Many times, you may get higher strength of colorants. Generally, when the strength of the dye is high, you can adjust it by loading less. Taking this practical approach into consideration, mathematically you can predict the reflectance / absorbance curve of any given sample and predict the expected color difference after adjustment of the strength. Most of the color software  packages give data on  strength and color difference” AS IT IS” and  strength and color difference data  “ After the Adjustment”.

Fig. 6 illustrates the computer output for the strength. One can see that strength of the dye is 110.69 with a color difference of 1.97. After adjusting the 10.69% of the strength, color difference will reduce to 0.95 units from 1.97. This may be acceptable. Sometimes, you may find increase in color difference value after adjustment of the strength. That will create more problems for the dyer. One should remember that one has to take into consideration both the parameters, strength and color difference. One must fix a tolerance limit for the strength and also note that color difference of the batch after adjustment of the strength should be within required tolerance limit.
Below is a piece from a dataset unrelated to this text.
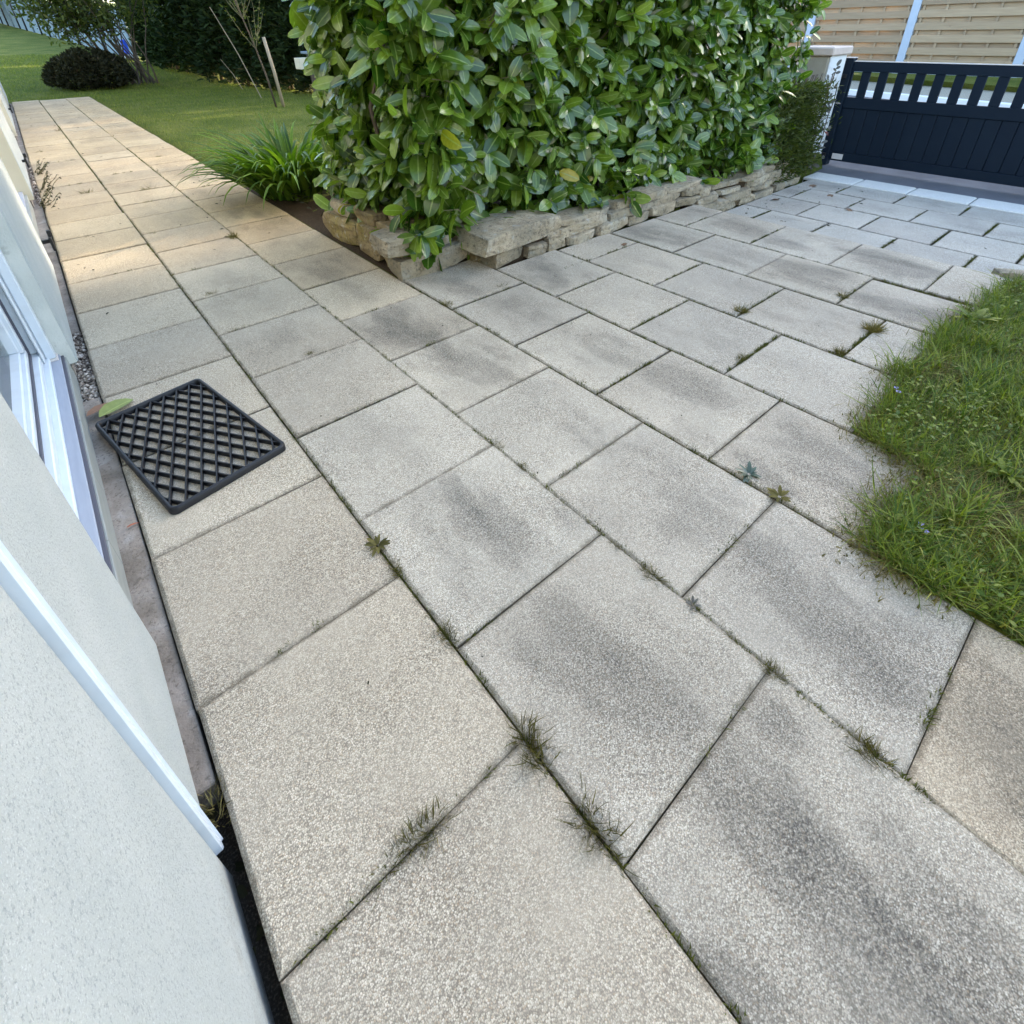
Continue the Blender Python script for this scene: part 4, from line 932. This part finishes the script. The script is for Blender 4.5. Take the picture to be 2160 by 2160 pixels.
# fallen leaves
def fallen(x, y, L, rot, base, label, z=.006, curl=.25, w=.36):
    T = leaf_template(L, w, .35, curl); col = np.zeros((len(T[0]), 3)); col[:, 1:] = T[2]
    m, t, b = mat('fallen_leaf', base, .7); g = N(t); a = g.n('Attribute', attribute_type='GEOMETRY', attribute_name='lf'); sp = g.n('SeparateColor'); g.l(a.outputs['Color'], sp.inputs[0])
    P = g.pos(); c = g.mix(g.noise(P, 60, 4), tuple(x_*.65 for x_ in base), tuple(min(1, x_*1.25) for x_ in base)); c = g.mix(g.ramp(sp.outputs[1], [(.88, 0), (.98, .7)]), c, tuple(min(1, x_*1.7) for x_ in base)); g.l(c, b.inputs['Base Color'])
    o = obj('fallen_leaf', mesh('fallen_leaf', T[0], T[1], m, True, col), None, (x, y, z), (random.uniform(-.1, .1), random.uniform(-.15, .15), rot)); return tag(o, label, 'leaf')
fallen(-.018, 2.985, .135, -1.05, (.21, .25, .075), 'green and yellow fallen laurel leaf under the corner of the doormat', .018, .12, .52)
fallen(-.055, 3.03, .14, -.98, (.20, .11, .065), 'curled brown fallen leaf beside the green one by the doormat', .014, .25, .34)
fallen(-.03, 2.33, .035, -1.2, (.30, .10, .05), 'small reddish dry leaf on the concrete strip by the door', .0, .3, .3)
for i, (x, y, L, lb) in enumerate(((5.27, 2.95, .12, 'brown leaf lying near the stone wall on the lower driveway'), (6.05, 2.95, .13, 'largest brown leaf near the gate pillar'), (5.80, 2.70, .10, 'orange brown leaf caught in a driveway joint'), (5.42, 2.42, .08, 'dry leaf caught at a driveway slab corner'), (2.91, 2.855, .06, 'small beige leaf at the joint near the stone wall'))):
    fallen(x, y, L, random.uniform(0, 6), (.20, .12, .07), lb, -.182 if x > 4 else .006, .35, .5)
def litter(name, n, reg, sz):
    P = reg(n); a = rng.uniform(0, 6.28, n)
    W, F, C = scatter(P, np.c_[np.cos(a), np.sin(a), rng.normal(0, .2, n)], unit(np.c_[rng.normal(0, .3, (n, 2)), np.ones(n)]), rng.uniform(*sz, n), leaf_template(1, .5, .3, .3), rng.uniform(0, .99, n)); return tag(obj(name, mesh(name, W, F, M_bush, True, C)), kind='stuff')
litter('leaf_litter', 34, lambda n: np.c_[rng.uniform(4.6, 6.2, n), 3.05 - rng.exponential(.22, n), np.full(n, -.186)], (.012, .04))
litter('path_litter', 120, lambda n: np.c_[rng.uniform(.03, 1.45, n), rng.uniform(4, 18, n), np.full(n, .004)], (.008, .03))
litter('gap_litter', 60, lambda n: np.c_[rng.uniform(-.026, .0, n), rng.uniform(.3, 1.48, n), np.full(n, -.07)], (.008, .03))
litter('patio_litter', 70, lambda n: np.c_[rng.uniform(.1, 3.9, n), rng.uniform(1.3, 3.2, n), np.full(n, .004)], (.004, .011))
litter('bed_litter', 160, lambda n: np.c_[rng.uniform(1.55, 2.1, n), rng.uniform(4.3, 6.0, n), np.full(n, .10)], (.02, .07))

# ------------------------------------------------------------------ gate, pillar
gate = empty('driveway_gate', (7.1, 2.4, -.19), 'dark blue grey metal driveway gate with open slats along its upper part', 'gate'); gate.location = (0, 0, 0)
GX = 7.1; GYe = .2
def gp(name, *bx, m=M_gate, bev=.003): return recenter(MB().box(*bx, bev).obj(name, m, gate))
gp('post', GX-.05, GX+.05, 3.288, 3.385, -.185, .912)
gp('top_rail', GX-.02, GX+.02, GYe, 3.287, .785, .878); gp('rail_cap', GX-.022, GX+.022, GYe, 3.287, .8785, .886, m=M_cap, bev=.001); gp('post_cap', GX-.052, GX+.052, 3.286, 3.387, .9125, .919, m=M_cap, bev=.001)
gp('middle_rail', GX-.02, GX+.02, GYe, 3.287, .425, .533); gp('bottom_rail', GX-.02, GX+.02, GYe, 3.287, -.130, -.038)
edges = 3.275; pitch = .1655; gp('backing', GX+.0115, GX+.016, GYe, 3.287, -.0375, .4245, bev=0)
y = 3.184
while y > GYe+.1:
    gp('slat', GX-.014, GX+.014, y-.0825, y, .5335, .7845); y -= pitch
gp('slat', GX-.014, GX+.014, 3.272, 3.2868, .5335, .7845)
y = 3.287
while y > GYe+.05:
    y2 = max(y-.1285, GYe); gp('board', GX-.011, GX+.011, y2+.0015, y-.0015, -.0375, .4245, bev=.005); y = y2
gp('maker_plate', GX-.0245, GX-.0205, 3.14, 3.255, -.112, -.052, m=M_cap, bev=.001)
for z in (.74, -.07):
    mb = MB(); mb.box(GX-.075, GX-.051, 3.31, 3.375, z-.02, z+.02, .003); mb.tube([(GX-.065, 3.37, z), (GX-.09, 3.43, z)], .012, 8); recenter(mb.obj('hinge', M_dark, gate))
pill = empty('gate_pillar', (6.75, 3.5, -.19), 'rendered stone gate pillar with white front edge and flat coping', 'pillar'); pill.location = (0, 0, 0)
recenter(MB().box(6.56, 6.96, 3.345, 3.68, -.25, .945, .01).obj('shaft', M_pill, pill))
recenter(MB().box(6.575, 6.958, 3.330, 3.344, -.22, .947, .004).obj('white_face', M_wpaint, pill))
recenter(MB().box(6.53, 7.0, 3.30, 3.72, .95, 1.03, .012).obj('coping', M_cope, pill))
sw = empty('boundary_wall', (6.7, 5, 0), 'rough low boundary wall behind the gate pillar', 'wall'); sw.location = (0, 0, 0)
recenter(MB().box(6.62, 6.9, 3.685, 13.8, -.3, .75, .01).obj('masonry', M_pill, sw))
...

Figure 7 illustrates the dye strength calculations using different methods mentioned above. Jade Green Standard and batch samples of 1% concentration were measured and dye strength was calculated using different methods. In this particular case variation was not significant but it is noticed that strength value is different for different methods. The author’s experience is that the strength at Rmin is always a correct representative.
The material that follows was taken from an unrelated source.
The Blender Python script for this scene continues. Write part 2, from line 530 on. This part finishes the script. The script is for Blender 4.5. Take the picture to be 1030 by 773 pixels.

Figure 7: Dye Strength Calculation using Different Methods

Dye Application (Textiles)

In case of textile application, substrate material scatters and dye absorbs. When we want to compare strength of a dye, we have to dye standard and batch using the same substrate with same concentration and exactly the same dyeing method. As substrate is constant, we can easily compare the color strength as mentioned above.

Many times, dyers make an assumption that if the in-coming batch of the dye is having higher strength (say, 5 to 10 % more), they will be able to reduce the cost of dyeing. The fact is that they will not get the matching in first shot and adjustment will be difficult. Let us say, you have three dyes in a combination (Red, Green and Blue). Batch Red is greener and 10 % strong, batch blue is redder and 5% weak and Green is yellowish and 3 % strong. In such situation, you will adjust the formula using the strength computation but color difference cannot be adjusted and you have to reformulate the recipe. One has to control the strength and color difference. The problem of lightness/ darkness is noticed in some cases. As the sample is darker, one feels that it is deeper in strength. Dirty tone does not mean that it is deeper or stronger. This creates confusion.
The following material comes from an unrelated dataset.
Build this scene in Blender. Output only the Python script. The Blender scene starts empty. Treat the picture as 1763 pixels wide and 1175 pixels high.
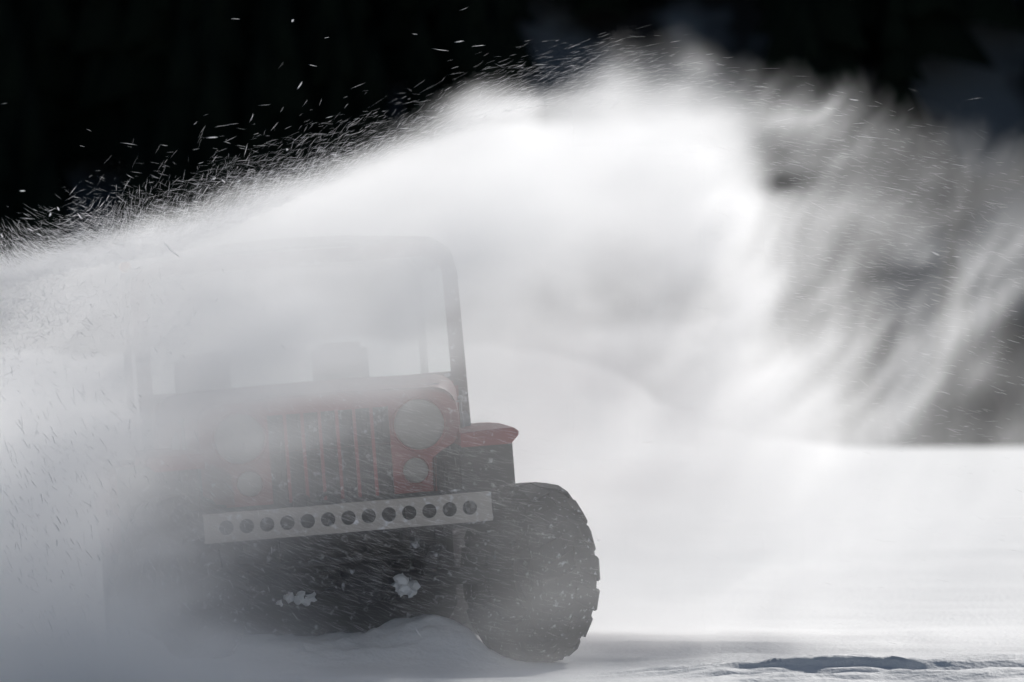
import bpy, bmesh, math, random
import numpy as np
from mathutils import Vector, Matrix, Euler

S = bpy.context.scene
R = math.radians
random.seed(4)
rng = np.random.default_rng(11)
F, D0, ZC = 8600.0, 20.0, 1.2          # focal length in photo pixels, metres to the bumper, camera height

# ------------------------------------------------------------------ camera
cam = bpy.data.cameras.new('camera')
cam.sensor_width = 36.0
cam.lens = F / 1763 * 36.0
cam.clip_start, cam.clip_end = 0.5, 2000
cam.dof.use_dof = True
cam.dof.focus_distance = 20.2
cam.dof.aperture_fstop = 2.8
camo = bpy.data.objects.new('camera', cam)
S.collection.objects.link(camo)
camo.location = (0, -D0, ZC)
camo.rotation_euler = (R(90) + math.atan(46.5 / F), 0, 0)
S.camera = camo

# ------------------------------------------------------------------ light
SUN_EL, SUN_AZ = 29.0, 22.0           # azimuth measured from +Y (behind the jeep) towards +X
w = bpy.data.worlds.new('World'); S.world = w; w.use_nodes = True
nt = w.node_tree; nt.nodes.clear()
sky = nt.nodes.new('ShaderNodeTexSky'); sky.sky_type = 'NISHITA'; sky.sun_disc = False
sky.sun_elevation = R(SUN_EL); sky.sun_rotation = R(SUN_AZ); sky.altitude = 1500
bg = nt.nodes.new('ShaderNodeBackground'); bg.inputs['Strength'].default_value = 0.05
wo = nt.nodes.new('ShaderNodeOutputWorld')
nt.links.new(sky.outputs[0], bg.inputs['Color']); nt.links.new(bg.outputs[0], wo.inputs['Surface'])
sun = bpy.data.lights.new('sun', 'SUN'); sun.energy = 4.8; sun.angle = R(0.6); sun.color = (1.0, 0.975, 0.94)
suno = bpy.data.objects.new('sun', sun); S.collection.objects.link(suno)
sd = Vector((math.sin(R(SUN_AZ)) * math.cos(R(SUN_EL)), math.cos(R(SUN_AZ)) * math.cos(R(SUN_EL)), math.sin(R(SUN_EL))))
suno.rotation_euler = sd.to_track_quat('Z', 'Y').to_euler()
suno.location = (0, 0, 30)
S.view_settings.view_transform = 'Standard'; S.view_settings.look = 'None'
S.view_settings.gamma = 1; S.view_settings.use_curve_mapping = False
S.view_settings.exposure = -0.16
cy = S.cycles
cy.max_bounces = 20; cy.volume_bounces = 16; cy.diffuse_bounces = 3; cy.glossy_bounces = 2
cy.transmission_bounces = 3; cy.transparent_max_bounces = 12
cy.use_denoising = True
cy.volume_step_rate = 3.0; cy.volume_max_steps = 400
cy.adaptive_threshold = .02
cy.use_light_tree = False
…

There are problems when you are comparing similar dyes manufactured by different manufactures. Colorants are produced from chemical intermediates and by different production processes. The purity of the products used, the process of synthesis and subsequent finishing determine the properties of products. Global salts used in the process play very important role in final strength of the dye produced. It is well known that different dye lots of varying properties are blended and global salts  or diluents are used for adjusting higher tint values .Mixture dyestuff are also made from waste by dye manufacturer. All these affect the final color quality and mainly strength is affected to a large extent.

If the same dye is manufactured by different manufacturers, one should look at R min of these two lots and if it is not the same, then use the R min of the standard for computation of strength. Generally, if R min is different, it is Hue difference between the two lots.  This can be confirmed by finding out the dominant wavelength from CIE diagram. If it is significantly different say, about 2-3 nm wavelength difference, then it is to be considered as a new dye. It may be due to different chemical constituents used in the process.

The dyestuff manufacturers can always adjust the strength of batches as they are mixing lots of different production batches having different strength. They also use global salts or diluents for reducing the strength if it is on higher side. One should fix a tight tolerance limits for strength and chromaticity. For textile processor, there is no alternative left but to reject the lot or reformulate all those shades which are to be matched with batch lots.  Every textile dye house should demand a quality assurance certificate from the colorant manufacturer. If this is done, major problems of dyers are solved. During my industrial experience, I have found a few colorant manufacturers who used to give quality assurance certificate for each dye lot produced and supplied. It was assured that strength is +/- 2 % and tonal variation (color difference) is within accepted tolerance limits. Supplier used to send color data by fax or e-mail. It is quite in advance before the colorant lot is received by the factory. This has solved many problems at both ends. Very stringent control of incoming colorant lots leaves the colorant manufacturer no other choice but to supply colorants with acceptable tolerance limits. Colorant manufacturers will certainly extend their cooperation as they are dependent on buyer. You must request for spectrophotometric curves of each dye supply. This will also reduce the load on lab analysis.

One can look at the variation noticed in in-coming batches of dye lots. Figure 8, illustrates the statistical data of 70 batches of the dye received by the Dye House. The Figure 9 clearly indicates variation in strength and color difference. This statistical data is reported by P Ravichandran and I am using this information for explanation.

Figure 8: Statistical data on Strength of Dye Lots

Figure 9: Statistical data on Strength of Dye Lots

Remember, you must “Look and Think”. Look into sample visually and interpret the data of color strength and chromaticity carefully, otherwise you will be in trouble. In order to avoid corrections in production, one must control the strength and chromaticity of colorants.